GOAL OF THE EXERCISE
Quote exactly the lines spanning from the top of the data below to the line that contains "S.camera = cam", including both.

_ _ _ _

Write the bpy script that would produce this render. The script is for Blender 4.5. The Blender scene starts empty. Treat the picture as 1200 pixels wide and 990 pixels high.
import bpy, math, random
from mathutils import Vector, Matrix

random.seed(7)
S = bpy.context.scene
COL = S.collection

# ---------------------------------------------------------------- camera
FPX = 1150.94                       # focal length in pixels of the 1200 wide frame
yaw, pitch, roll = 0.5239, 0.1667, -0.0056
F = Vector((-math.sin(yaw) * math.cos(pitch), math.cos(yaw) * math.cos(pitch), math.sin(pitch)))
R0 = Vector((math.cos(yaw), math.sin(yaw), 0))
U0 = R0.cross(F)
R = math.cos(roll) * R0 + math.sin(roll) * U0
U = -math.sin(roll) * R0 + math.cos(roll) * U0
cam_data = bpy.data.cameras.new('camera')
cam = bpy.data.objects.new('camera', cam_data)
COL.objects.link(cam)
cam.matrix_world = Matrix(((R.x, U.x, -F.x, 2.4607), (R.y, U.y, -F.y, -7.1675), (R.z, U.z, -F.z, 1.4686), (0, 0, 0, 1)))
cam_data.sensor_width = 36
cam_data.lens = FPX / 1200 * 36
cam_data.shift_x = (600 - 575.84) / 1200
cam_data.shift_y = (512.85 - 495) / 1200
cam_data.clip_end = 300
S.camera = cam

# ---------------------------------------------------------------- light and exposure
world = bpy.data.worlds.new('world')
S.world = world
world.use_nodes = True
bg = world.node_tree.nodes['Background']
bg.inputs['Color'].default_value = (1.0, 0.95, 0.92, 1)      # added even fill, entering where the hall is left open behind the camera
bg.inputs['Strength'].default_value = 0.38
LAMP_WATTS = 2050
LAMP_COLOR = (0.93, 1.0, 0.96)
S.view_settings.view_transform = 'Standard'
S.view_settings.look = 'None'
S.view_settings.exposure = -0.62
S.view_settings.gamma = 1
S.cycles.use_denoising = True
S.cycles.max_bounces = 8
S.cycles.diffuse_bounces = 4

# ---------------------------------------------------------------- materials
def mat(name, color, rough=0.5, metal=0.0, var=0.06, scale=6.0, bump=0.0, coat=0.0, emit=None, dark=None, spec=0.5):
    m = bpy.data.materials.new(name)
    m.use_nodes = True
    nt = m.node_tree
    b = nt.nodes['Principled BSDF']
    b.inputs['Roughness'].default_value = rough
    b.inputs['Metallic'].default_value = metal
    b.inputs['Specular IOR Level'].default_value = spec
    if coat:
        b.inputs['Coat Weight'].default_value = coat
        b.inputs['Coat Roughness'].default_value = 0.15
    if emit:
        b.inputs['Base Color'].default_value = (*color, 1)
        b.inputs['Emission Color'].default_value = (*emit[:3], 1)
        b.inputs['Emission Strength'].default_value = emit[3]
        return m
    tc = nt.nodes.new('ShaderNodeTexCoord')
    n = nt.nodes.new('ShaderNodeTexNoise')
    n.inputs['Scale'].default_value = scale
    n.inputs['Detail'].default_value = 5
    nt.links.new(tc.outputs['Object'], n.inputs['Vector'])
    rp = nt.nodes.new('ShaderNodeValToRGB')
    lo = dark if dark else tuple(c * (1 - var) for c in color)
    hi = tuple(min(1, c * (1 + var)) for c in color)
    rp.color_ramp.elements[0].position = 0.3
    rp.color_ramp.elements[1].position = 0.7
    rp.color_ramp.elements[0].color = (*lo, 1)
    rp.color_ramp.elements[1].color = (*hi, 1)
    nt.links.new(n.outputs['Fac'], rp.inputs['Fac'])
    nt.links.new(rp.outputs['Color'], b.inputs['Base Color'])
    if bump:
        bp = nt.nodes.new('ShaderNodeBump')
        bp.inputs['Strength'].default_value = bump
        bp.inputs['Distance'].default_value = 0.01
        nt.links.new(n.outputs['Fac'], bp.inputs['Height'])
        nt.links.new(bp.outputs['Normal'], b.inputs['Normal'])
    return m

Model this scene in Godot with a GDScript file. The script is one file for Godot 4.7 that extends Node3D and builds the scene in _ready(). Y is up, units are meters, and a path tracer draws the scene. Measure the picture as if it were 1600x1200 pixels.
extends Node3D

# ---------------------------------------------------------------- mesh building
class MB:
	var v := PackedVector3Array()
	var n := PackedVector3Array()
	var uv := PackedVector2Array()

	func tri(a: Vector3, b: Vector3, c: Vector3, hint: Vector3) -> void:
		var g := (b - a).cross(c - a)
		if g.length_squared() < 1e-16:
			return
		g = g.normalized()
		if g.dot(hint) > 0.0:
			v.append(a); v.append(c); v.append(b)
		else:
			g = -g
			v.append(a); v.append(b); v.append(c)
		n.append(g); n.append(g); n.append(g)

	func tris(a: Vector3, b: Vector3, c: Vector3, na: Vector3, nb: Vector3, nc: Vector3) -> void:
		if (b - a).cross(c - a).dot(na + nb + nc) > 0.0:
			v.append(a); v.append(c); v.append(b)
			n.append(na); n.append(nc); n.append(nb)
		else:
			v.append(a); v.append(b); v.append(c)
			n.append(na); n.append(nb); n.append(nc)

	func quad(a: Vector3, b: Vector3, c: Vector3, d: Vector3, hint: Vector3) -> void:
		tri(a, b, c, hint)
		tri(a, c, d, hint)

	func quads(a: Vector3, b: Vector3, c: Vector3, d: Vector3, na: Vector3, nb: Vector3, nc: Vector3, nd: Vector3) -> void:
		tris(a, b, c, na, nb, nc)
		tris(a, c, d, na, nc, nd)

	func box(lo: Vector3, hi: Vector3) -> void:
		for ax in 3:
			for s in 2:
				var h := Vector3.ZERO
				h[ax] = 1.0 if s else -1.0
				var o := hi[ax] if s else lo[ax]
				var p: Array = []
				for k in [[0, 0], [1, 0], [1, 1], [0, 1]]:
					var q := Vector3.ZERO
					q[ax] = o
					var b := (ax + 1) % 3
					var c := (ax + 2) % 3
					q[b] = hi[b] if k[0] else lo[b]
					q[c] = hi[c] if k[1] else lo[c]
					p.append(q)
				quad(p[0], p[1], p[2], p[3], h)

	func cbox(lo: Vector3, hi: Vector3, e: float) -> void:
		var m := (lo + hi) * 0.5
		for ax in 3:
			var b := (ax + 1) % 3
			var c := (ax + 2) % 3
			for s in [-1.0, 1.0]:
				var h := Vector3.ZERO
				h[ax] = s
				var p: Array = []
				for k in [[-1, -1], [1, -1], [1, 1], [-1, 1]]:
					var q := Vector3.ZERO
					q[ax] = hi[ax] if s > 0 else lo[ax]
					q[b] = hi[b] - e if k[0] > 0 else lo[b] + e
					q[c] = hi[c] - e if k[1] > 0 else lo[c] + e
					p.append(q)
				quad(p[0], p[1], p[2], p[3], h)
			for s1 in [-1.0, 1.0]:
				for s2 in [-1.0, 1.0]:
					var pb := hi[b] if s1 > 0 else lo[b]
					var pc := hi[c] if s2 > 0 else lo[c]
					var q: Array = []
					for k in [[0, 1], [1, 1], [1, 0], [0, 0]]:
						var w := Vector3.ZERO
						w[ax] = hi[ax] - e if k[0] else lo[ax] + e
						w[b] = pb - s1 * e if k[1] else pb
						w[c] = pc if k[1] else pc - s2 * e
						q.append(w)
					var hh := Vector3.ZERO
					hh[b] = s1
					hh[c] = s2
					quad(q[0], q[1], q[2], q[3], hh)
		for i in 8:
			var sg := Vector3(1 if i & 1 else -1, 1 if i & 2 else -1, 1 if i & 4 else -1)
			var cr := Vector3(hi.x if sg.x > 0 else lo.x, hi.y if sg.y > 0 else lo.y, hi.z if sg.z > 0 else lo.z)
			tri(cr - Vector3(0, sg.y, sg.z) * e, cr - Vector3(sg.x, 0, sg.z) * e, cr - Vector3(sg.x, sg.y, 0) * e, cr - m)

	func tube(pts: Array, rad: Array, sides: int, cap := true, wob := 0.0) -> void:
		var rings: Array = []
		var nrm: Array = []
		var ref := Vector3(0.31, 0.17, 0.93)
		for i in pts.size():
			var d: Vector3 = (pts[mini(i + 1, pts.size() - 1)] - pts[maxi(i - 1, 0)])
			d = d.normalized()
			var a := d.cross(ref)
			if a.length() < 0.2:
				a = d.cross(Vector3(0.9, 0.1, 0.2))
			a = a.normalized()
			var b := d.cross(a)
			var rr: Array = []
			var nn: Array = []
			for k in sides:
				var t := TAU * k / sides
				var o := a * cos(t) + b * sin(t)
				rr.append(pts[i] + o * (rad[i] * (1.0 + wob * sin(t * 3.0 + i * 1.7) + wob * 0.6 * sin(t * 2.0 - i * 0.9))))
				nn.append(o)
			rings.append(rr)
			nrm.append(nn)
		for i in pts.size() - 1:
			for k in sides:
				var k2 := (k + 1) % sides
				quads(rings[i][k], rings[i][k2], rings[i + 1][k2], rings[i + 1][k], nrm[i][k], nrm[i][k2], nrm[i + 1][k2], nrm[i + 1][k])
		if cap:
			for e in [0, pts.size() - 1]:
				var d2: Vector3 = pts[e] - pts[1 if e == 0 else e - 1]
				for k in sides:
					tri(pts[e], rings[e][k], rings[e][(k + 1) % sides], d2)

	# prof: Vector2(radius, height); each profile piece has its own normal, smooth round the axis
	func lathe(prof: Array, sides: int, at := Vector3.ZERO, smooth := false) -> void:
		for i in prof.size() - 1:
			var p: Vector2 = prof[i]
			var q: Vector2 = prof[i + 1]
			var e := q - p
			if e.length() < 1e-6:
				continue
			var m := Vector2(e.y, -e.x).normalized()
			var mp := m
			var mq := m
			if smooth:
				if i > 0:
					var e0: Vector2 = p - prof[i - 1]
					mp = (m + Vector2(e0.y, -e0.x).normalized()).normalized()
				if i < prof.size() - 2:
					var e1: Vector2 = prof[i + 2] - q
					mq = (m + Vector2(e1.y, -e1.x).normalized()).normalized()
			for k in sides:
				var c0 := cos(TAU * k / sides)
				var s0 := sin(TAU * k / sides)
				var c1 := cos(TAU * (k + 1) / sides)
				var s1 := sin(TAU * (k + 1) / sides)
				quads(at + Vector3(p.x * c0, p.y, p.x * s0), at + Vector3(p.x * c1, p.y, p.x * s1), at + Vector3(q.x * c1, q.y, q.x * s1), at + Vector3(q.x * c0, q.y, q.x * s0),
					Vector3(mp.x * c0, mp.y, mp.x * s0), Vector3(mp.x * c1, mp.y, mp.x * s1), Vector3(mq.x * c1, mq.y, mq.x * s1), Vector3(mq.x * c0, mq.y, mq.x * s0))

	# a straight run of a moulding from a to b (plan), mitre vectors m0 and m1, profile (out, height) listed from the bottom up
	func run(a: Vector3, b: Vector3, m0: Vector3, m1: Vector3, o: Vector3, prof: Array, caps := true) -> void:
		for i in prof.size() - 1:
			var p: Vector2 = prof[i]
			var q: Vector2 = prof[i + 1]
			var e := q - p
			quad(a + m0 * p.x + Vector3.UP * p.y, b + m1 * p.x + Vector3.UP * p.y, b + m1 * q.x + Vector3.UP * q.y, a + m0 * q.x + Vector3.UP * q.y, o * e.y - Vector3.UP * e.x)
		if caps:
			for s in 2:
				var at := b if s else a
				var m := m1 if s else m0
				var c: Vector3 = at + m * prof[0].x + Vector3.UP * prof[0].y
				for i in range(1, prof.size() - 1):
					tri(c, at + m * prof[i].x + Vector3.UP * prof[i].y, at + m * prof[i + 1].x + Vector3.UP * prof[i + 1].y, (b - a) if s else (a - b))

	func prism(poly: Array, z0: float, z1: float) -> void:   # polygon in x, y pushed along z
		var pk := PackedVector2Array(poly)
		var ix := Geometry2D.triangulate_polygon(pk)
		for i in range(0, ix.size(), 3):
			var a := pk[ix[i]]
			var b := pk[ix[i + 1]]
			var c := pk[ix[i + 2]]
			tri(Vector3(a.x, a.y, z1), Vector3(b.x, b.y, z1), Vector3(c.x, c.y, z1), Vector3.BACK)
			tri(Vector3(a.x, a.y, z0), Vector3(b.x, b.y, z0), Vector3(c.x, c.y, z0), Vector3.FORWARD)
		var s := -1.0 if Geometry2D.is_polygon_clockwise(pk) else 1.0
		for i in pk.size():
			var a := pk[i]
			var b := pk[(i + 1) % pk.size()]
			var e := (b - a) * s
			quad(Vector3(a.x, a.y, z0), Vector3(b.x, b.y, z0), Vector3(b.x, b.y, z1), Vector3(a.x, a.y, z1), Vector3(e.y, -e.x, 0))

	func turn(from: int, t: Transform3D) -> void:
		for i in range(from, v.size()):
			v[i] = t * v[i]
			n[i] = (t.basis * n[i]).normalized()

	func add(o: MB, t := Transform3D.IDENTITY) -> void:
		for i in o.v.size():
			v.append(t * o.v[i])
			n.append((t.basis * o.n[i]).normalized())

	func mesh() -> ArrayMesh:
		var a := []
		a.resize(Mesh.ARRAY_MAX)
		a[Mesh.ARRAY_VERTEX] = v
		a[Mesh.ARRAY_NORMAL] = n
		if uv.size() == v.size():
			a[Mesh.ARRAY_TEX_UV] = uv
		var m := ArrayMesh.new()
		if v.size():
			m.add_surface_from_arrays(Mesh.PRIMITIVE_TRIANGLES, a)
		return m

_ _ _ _

RESULT OF THIS TASK
Write the bpy script that would produce this render. The script is for Blender 4.5. The Blender scene starts empty. Treat the picture as 1200 pixels wide and 990 pixels high.
import bpy, math, random
from mathutils import Vector, Matrix

random.seed(7)
S = bpy.context.scene
COL = S.collection

# ---------------------------------------------------------------- camera
FPX = 1150.94                       # focal length in pixels of the 1200 wide frame
yaw, pitch, roll = 0.5239, 0.1667, -0.0056
F = Vector((-math.sin(yaw) * math.cos(pitch), math.cos(yaw) * math.cos(pitch), math.sin(pitch)))
R0 = Vector((math.cos(yaw), math.sin(yaw), 0))
U0 = R0.cross(F)
R = math.cos(roll) * R0 + math.sin(roll) * U0
U = -math.sin(roll) * R0 + math.cos(roll) * U0
cam_data = bpy.data.cameras.new('camera')
cam = bpy.data.objects.new('camera', cam_data)
COL.objects.link(cam)
cam.matrix_world = Matrix(((R.x, U.x, -F.x, 2.4607), (R.y, U.y, -F.y, -7.1675), (R.z, U.z, -F.z, 1.4686), (0, 0, 0, 1)))
cam_data.sensor_width = 36
cam_data.lens = FPX / 1200 * 36
cam_data.shift_x = (600 - 575.84) / 1200
cam_data.shift_y = (512.85 - 495) / 1200
cam_data.clip_end = 300
S.camera = cam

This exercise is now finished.